Revisiting near-extremal and near-BPS black holes in AdS3 supergravity

TL;DR

This paper analyzes the quantum behavior of near-extremal and near-BPS black holes in AdS3 supergravity, revealing differences in the gravitational path integral at low temperatures and clarifying the role of boundary conditions and quantum fluctuations.

Contribution

It systematically investigates quantum fluctuations and boundary conditions in AdS3 supergravity, refining understanding of near-extremal and near-BPS black hole regimes.

Findings

The gravitational path integral near-horizon differs from that around BTZ at low temperature.

Boundary conditions significantly influence quantum fluctuations in AdS3.

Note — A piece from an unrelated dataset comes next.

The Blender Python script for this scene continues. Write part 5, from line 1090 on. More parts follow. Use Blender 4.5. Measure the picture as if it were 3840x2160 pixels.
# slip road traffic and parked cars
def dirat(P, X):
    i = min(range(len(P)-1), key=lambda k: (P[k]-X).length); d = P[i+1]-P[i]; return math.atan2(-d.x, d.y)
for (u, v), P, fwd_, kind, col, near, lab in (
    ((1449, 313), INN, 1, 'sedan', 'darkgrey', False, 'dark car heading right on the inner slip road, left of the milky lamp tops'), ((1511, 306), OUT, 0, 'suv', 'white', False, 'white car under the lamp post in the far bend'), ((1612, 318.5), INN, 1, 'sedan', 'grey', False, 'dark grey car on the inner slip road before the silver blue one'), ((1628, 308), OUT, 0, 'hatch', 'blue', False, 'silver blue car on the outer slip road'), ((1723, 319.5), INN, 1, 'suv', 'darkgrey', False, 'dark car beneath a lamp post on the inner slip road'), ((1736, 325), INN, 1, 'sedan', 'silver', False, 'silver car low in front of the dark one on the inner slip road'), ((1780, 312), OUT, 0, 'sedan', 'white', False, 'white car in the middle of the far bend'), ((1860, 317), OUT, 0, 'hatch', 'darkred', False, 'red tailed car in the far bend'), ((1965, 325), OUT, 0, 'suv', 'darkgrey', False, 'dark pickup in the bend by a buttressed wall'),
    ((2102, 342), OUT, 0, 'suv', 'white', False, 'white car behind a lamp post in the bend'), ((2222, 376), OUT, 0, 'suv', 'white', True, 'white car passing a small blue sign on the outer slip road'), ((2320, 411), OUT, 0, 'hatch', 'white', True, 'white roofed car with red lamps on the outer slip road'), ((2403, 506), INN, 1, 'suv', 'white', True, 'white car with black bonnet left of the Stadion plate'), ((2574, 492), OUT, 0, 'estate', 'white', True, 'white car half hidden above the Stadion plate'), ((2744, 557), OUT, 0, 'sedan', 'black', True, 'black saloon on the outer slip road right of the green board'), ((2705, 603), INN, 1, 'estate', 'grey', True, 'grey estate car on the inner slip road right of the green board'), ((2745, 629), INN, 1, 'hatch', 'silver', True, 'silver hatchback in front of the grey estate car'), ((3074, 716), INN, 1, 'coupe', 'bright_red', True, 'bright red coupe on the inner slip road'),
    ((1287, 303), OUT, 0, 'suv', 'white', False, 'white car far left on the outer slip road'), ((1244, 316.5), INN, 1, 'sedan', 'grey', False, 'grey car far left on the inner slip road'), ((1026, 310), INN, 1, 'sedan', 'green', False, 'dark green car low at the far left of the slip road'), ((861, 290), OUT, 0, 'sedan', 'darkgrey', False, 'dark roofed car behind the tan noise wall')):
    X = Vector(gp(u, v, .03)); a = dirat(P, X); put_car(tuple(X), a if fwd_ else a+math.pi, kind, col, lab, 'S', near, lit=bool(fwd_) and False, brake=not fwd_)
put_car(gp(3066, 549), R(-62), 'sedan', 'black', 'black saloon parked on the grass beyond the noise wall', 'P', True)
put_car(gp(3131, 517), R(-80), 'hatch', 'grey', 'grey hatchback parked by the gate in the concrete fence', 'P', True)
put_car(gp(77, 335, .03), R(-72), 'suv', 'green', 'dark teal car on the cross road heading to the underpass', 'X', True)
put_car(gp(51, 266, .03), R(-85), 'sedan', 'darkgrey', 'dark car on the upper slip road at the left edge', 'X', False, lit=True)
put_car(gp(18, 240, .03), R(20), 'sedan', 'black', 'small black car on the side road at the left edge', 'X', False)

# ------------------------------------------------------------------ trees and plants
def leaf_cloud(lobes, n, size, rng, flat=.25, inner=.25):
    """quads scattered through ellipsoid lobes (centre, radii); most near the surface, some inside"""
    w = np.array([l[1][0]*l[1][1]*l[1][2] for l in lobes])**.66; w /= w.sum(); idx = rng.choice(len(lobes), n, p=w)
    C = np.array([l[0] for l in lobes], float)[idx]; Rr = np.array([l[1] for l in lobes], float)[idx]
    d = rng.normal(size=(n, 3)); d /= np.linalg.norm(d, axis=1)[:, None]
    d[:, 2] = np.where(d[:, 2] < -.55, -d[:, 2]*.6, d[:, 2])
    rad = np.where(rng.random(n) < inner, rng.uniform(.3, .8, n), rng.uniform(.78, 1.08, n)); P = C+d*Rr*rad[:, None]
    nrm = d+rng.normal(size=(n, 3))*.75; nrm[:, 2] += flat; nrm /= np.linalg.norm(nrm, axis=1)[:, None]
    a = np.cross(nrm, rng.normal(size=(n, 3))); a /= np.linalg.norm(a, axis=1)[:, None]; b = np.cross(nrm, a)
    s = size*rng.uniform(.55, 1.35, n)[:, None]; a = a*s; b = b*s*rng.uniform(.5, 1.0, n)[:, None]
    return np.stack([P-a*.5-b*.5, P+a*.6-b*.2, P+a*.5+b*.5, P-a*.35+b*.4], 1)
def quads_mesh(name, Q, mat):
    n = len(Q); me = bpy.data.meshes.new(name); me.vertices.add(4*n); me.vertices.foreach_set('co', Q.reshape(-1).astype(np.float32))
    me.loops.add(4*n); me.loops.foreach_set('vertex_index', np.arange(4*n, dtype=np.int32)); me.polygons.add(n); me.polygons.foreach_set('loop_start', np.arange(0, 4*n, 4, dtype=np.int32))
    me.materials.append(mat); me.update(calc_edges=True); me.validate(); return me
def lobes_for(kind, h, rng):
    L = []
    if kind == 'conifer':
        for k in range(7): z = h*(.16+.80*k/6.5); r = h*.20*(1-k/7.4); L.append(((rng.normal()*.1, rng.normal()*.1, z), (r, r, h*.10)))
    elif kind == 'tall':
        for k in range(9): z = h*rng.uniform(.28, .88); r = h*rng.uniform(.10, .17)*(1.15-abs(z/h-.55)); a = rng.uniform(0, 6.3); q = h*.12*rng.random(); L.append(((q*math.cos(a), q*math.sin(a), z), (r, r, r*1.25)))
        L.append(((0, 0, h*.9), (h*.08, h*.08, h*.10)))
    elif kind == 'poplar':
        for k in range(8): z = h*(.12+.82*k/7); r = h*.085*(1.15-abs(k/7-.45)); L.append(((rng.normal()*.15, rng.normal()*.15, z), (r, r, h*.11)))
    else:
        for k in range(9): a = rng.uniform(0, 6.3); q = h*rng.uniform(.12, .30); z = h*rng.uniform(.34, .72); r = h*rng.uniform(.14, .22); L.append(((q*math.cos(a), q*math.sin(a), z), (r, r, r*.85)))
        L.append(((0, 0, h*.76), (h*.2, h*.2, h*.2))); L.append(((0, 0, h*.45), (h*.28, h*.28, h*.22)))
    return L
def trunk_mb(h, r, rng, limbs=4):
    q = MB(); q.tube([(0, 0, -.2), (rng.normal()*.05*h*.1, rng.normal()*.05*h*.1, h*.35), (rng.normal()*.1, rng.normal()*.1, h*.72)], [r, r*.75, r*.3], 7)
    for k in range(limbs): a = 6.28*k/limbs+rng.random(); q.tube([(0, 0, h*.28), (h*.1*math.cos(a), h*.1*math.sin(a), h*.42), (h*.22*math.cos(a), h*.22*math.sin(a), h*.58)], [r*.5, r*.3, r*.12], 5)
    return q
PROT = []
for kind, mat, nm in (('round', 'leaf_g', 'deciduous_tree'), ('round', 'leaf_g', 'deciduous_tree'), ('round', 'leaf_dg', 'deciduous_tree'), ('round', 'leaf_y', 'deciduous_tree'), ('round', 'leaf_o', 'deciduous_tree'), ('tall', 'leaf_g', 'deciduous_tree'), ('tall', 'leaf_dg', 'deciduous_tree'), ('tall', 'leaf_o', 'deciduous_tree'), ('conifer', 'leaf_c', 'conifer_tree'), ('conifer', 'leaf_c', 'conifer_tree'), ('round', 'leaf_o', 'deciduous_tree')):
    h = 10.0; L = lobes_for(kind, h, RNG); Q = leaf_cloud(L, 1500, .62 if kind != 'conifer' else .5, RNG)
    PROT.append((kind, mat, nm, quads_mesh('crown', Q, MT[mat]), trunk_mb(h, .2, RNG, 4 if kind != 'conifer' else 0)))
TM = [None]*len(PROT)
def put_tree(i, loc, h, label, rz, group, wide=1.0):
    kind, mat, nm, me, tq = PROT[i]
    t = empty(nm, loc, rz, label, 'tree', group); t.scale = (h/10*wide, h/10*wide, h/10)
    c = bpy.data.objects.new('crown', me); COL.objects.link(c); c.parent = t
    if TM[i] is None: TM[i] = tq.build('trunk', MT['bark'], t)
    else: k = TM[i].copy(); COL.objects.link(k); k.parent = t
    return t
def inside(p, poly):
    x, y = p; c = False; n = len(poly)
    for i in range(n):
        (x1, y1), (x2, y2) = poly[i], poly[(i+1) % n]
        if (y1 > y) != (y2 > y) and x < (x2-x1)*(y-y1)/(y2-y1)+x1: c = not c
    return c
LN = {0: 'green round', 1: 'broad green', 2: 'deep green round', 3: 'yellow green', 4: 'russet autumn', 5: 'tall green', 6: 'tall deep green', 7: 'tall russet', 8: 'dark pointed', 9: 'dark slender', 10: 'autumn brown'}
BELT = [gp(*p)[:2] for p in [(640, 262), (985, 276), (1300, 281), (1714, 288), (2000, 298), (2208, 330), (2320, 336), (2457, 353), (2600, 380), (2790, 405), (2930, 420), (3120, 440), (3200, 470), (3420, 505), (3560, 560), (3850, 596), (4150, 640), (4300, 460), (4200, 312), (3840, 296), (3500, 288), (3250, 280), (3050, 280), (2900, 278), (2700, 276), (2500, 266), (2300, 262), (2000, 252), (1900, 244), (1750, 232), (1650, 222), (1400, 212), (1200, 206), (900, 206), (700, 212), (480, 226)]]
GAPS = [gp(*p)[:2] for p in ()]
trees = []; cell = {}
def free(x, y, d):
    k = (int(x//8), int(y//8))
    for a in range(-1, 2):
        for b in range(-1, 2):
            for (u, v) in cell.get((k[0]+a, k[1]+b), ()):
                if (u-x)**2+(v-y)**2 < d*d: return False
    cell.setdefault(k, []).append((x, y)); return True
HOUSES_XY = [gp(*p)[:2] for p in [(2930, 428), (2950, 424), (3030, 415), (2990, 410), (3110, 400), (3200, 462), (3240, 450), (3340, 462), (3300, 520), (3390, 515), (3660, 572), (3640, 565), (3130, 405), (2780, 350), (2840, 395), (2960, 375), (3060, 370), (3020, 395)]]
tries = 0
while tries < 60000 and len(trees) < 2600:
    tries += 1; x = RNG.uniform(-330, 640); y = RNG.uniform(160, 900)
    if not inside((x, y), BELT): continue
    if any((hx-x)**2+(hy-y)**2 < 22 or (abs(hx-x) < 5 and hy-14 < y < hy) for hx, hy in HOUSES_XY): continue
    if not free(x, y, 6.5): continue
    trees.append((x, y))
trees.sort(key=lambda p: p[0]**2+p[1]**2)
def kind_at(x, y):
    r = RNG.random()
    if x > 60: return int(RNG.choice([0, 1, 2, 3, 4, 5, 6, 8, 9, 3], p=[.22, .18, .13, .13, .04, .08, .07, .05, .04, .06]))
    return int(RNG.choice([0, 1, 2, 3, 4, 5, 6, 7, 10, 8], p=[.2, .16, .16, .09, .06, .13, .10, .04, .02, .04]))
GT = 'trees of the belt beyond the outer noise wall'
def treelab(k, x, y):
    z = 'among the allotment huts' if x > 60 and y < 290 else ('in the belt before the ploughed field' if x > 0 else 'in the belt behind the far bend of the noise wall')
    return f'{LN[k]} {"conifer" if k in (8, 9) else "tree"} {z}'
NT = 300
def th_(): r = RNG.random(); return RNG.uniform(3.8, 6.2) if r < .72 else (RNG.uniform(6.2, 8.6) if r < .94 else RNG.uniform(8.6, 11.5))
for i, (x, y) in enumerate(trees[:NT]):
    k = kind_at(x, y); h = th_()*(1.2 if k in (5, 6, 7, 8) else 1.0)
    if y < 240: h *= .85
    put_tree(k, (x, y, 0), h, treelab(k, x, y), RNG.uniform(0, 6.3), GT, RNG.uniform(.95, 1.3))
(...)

Disparities between near-extremal and near-BPS limits are clarified at the quantum level.

Abstract

Despite the archetypal status of the BTZ background in quantifying quantum aspects of black holes, several features at low temperatures remain imprecise and incomplete. Here, we systematically investigate the behaviour of the Euclidean path integral at low temperatures in the context of AdS3 supergravity, including an analysis of quantum fluctuations in both the near-horizon and asymptotic regions. We clarify and rectify aspects of the bosonic fluctuations, highlighting the role of boundary conditions in AdS3, and show in particular that the gravitational path integral in the near-horizon region is inequivalent to that around BTZ at low temperature. We further account in detail for the contributions of Chern-Simons fields and spin-3/2 modes, thereby refining the disparities between the near-extremal and near-BPS limits at low temperature. Altogether, our analysis sharpens the distinction between near- and far-region dynamics and demonstrates a disagreement in the gravitational path integral at the quantum level.